### [INSTRUCTIONS TO FOLLOW]
Reproduce exactly the lines below, from the first through the one containing "900, 42, .8)", and nothing more.

### [THE INPUT]
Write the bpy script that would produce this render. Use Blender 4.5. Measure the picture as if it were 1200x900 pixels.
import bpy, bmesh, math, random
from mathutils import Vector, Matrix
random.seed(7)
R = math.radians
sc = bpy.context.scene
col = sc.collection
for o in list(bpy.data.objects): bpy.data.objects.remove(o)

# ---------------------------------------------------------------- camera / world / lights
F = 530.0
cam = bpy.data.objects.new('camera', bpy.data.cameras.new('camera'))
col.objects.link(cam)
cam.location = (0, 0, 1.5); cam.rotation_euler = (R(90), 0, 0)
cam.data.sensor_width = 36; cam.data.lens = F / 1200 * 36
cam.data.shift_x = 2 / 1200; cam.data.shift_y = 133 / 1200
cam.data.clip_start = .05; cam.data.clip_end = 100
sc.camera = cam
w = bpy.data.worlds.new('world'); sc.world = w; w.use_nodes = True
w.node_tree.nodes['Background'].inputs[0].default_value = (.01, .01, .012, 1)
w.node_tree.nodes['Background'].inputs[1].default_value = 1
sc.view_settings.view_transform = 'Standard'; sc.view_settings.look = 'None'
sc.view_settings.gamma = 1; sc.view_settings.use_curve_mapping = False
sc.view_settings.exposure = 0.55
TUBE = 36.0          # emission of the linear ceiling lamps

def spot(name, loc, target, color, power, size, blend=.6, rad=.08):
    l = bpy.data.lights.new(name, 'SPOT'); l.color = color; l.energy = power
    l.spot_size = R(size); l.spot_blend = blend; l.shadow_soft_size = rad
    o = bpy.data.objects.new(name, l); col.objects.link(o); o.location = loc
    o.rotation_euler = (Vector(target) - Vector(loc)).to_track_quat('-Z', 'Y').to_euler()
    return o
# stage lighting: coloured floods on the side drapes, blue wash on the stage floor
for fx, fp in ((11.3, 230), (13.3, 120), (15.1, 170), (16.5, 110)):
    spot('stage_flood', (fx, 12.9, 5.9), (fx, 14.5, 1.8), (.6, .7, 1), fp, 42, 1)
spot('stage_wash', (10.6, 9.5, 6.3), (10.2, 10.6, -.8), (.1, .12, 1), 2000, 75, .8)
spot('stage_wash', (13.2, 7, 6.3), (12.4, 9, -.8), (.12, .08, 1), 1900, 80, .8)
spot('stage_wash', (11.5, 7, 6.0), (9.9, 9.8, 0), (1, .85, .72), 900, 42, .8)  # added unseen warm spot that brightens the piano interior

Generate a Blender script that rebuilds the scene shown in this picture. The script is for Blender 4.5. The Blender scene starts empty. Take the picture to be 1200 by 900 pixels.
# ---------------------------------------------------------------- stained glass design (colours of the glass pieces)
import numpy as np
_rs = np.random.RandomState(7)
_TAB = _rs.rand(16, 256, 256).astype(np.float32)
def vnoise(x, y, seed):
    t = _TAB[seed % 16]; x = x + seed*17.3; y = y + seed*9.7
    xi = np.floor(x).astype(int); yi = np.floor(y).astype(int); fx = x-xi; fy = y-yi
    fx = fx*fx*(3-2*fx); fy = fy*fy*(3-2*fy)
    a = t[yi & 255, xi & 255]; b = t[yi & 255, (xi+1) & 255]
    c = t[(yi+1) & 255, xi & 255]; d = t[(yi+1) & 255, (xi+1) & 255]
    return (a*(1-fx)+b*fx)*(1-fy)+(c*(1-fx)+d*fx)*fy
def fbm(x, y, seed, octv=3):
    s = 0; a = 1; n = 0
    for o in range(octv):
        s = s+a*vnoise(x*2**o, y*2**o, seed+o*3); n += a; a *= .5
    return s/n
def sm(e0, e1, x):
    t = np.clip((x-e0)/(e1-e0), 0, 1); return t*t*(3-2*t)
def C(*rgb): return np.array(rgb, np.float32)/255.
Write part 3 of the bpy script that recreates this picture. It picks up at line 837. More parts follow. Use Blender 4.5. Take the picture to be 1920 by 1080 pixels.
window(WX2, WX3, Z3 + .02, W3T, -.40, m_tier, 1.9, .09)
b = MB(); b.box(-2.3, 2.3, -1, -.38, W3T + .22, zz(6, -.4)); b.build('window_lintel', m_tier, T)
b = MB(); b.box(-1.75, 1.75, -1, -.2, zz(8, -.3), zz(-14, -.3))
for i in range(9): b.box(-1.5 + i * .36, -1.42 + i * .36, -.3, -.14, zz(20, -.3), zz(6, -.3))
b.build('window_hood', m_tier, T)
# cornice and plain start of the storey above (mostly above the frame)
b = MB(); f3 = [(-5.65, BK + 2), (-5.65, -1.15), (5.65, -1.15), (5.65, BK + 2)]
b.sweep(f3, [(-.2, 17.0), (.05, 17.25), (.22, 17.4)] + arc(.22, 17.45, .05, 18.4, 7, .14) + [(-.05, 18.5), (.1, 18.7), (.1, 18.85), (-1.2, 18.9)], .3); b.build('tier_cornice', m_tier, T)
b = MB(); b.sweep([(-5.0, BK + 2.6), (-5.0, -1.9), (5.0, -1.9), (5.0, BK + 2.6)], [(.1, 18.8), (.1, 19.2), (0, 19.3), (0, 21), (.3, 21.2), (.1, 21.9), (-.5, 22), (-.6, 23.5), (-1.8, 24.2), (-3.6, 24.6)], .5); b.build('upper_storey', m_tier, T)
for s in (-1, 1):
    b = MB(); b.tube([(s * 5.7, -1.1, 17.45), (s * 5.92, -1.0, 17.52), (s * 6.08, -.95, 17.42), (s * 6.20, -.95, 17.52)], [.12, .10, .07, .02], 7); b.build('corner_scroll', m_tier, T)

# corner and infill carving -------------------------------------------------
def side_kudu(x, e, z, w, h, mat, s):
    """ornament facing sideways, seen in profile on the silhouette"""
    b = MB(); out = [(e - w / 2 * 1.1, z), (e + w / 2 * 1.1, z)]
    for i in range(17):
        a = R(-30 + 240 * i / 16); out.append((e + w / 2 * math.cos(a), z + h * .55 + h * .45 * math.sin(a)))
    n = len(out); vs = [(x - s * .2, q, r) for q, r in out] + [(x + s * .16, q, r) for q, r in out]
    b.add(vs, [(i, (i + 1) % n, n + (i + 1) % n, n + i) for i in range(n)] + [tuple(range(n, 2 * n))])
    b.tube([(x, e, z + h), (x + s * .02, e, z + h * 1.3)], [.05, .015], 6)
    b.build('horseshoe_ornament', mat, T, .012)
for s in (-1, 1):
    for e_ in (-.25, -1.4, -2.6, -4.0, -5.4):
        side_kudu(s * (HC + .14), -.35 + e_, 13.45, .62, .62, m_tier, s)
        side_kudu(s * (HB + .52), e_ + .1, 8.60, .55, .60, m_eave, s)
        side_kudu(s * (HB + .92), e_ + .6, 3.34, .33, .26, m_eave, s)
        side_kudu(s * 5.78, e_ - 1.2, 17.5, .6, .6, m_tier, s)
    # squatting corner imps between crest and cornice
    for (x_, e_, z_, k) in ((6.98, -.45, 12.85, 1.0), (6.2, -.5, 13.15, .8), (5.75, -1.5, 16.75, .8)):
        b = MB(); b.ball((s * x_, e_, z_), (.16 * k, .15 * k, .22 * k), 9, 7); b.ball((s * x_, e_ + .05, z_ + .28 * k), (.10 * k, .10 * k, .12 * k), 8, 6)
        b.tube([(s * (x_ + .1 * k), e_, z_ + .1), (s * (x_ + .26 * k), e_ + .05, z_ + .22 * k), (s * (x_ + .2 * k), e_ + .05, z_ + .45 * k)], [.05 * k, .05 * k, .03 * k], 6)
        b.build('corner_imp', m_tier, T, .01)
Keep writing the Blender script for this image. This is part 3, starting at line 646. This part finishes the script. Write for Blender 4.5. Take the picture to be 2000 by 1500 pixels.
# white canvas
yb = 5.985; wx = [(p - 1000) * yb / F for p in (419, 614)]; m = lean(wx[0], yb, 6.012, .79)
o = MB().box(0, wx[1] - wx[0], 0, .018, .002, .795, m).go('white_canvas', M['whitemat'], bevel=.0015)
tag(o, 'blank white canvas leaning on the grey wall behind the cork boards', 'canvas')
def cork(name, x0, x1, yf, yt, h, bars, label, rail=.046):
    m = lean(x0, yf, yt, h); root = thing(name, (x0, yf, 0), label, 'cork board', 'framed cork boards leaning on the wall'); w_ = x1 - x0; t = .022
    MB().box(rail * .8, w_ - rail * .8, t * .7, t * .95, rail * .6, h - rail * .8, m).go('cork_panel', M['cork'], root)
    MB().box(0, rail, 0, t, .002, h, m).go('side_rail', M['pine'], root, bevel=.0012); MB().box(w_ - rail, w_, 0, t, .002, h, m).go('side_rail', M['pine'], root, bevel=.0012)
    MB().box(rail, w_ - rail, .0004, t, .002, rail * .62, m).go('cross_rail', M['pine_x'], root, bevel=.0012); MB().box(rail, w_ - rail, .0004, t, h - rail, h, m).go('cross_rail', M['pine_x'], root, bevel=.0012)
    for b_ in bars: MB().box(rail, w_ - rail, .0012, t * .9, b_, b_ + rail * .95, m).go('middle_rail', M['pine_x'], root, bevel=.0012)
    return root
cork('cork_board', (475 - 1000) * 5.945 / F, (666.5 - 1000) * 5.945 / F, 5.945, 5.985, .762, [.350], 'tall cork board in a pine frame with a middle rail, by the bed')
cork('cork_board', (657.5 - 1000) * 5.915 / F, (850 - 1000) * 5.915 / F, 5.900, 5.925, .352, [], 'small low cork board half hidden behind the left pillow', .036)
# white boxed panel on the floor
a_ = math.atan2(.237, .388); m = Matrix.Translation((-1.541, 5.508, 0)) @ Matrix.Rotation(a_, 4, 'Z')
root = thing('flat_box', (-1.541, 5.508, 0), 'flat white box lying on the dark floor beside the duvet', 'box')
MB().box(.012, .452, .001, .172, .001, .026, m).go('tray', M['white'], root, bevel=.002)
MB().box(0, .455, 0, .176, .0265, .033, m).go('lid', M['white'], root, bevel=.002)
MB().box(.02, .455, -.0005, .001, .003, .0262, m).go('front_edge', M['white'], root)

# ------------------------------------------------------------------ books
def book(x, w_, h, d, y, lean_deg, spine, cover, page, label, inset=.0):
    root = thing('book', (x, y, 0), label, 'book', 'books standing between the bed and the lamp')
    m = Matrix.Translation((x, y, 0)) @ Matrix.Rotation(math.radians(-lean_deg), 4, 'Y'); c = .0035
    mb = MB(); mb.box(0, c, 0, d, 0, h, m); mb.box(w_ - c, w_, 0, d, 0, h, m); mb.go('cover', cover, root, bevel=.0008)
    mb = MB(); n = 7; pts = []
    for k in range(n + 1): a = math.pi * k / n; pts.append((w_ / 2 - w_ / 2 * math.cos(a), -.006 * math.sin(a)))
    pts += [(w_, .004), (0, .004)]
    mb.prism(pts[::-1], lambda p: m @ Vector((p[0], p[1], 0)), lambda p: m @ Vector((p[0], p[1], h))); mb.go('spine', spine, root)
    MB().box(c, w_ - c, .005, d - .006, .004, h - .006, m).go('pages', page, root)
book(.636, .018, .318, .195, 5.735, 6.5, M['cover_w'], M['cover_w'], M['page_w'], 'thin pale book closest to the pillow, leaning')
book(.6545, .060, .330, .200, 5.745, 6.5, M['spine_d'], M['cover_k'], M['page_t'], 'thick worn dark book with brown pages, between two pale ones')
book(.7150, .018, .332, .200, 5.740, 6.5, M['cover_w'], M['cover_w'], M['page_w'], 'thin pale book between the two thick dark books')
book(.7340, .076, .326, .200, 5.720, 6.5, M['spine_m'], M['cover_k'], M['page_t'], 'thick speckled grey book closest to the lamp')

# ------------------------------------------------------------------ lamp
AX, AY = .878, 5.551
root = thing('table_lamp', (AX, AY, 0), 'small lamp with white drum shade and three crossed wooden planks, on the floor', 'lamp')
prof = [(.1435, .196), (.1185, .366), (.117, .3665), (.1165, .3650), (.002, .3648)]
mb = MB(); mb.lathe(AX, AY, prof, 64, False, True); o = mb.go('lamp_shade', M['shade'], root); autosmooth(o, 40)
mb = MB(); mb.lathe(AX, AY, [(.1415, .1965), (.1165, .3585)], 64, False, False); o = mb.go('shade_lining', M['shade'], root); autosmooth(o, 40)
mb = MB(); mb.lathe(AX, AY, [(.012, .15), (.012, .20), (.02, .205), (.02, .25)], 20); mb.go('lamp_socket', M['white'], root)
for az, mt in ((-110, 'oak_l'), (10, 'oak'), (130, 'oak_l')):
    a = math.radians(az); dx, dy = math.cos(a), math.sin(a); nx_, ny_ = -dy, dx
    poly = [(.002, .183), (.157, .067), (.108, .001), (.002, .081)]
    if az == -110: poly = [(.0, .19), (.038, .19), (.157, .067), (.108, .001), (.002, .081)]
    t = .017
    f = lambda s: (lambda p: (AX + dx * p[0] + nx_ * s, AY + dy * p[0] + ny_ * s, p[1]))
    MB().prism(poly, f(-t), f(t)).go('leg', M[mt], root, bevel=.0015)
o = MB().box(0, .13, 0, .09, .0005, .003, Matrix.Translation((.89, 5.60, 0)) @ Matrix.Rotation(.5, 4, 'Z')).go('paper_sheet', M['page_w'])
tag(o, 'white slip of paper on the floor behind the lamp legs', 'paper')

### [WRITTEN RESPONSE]
Write the bpy script that would produce this render. Use Blender 4.5. Measure the picture as if it were 1200x900 pixels.
import bpy, bmesh, math, random
from mathutils import Vector, Matrix
random.seed(7)
R = math.radians
sc = bpy.context.scene
col = sc.collection
for o in list(bpy.data.objects): bpy.data.objects.remove(o)

# ---------------------------------------------------------------- camera / world / lights
F = 530.0
cam = bpy.data.objects.new('camera', bpy.data.cameras.new('camera'))
col.objects.link(cam)
cam.location = (0, 0, 1.5); cam.rotation_euler = (R(90), 0, 0)
cam.data.sensor_width = 36; cam.data.lens = F / 1200 * 36
cam.data.shift_x = 2 / 1200; cam.data.shift_y = 133 / 1200
cam.data.clip_start = .05; cam.data.clip_end = 100
sc.camera = cam
w = bpy.data.worlds.new('world'); sc.world = w; w.use_nodes = True
w.node_tree.nodes['Background'].inputs[0].default_value = (.01, .01, .012, 1)
w.node_tree.nodes['Background'].inputs[1].default_value = 1
sc.view_settings.view_transform = 'Standard'; sc.view_settings.look = 'None'
sc.view_settings.gamma = 1; sc.view_settings.use_curve_mapping = False
sc.view_settings.exposure = 0.55
TUBE = 36.0          # emission of the linear ceiling lamps

def spot(name, loc, target, color, power, size, blend=.6, rad=.08):
    l = bpy.data.lights.new(name, 'SPOT'); l.color = color; l.energy = power
    l.spot_size = R(size); l.spot_blend = blend; l.shadow_soft_size = rad
    o = bpy.data.objects.new(name, l); col.objects.link(o); o.location = loc
    o.rotation_euler = (Vector(target) - Vector(loc)).to_track_quat('-Z', 'Y').to_euler()
    return o
# stage lighting: coloured floods on the side drapes, blue wash on the stage floor
for fx, fp in ((11.3, 230), (13.3, 120), (15.1, 170), (16.5, 110)):
    spot('stage_flood', (fx, 12.9, 5.9), (fx, 14.5, 1.8), (.6, .7, 1), fp, 42, 1)
spot('stage_wash', (10.6, 9.5, 6.3), (10.2, 10.6, -.8), (.1, .12, 1), 2000, 75, .8)
spot('stage_wash', (13.2, 7, 6.3), (12.4, 9, -.8), (.12, .08, 1), 1900, 80, .8)
spot('stage_wash', (11.5, 7, 6.0), (9.9, 9.8, 0), (1, .85, .72), 900, 42, .8)  # added unseen warm spot that brightens the piano interior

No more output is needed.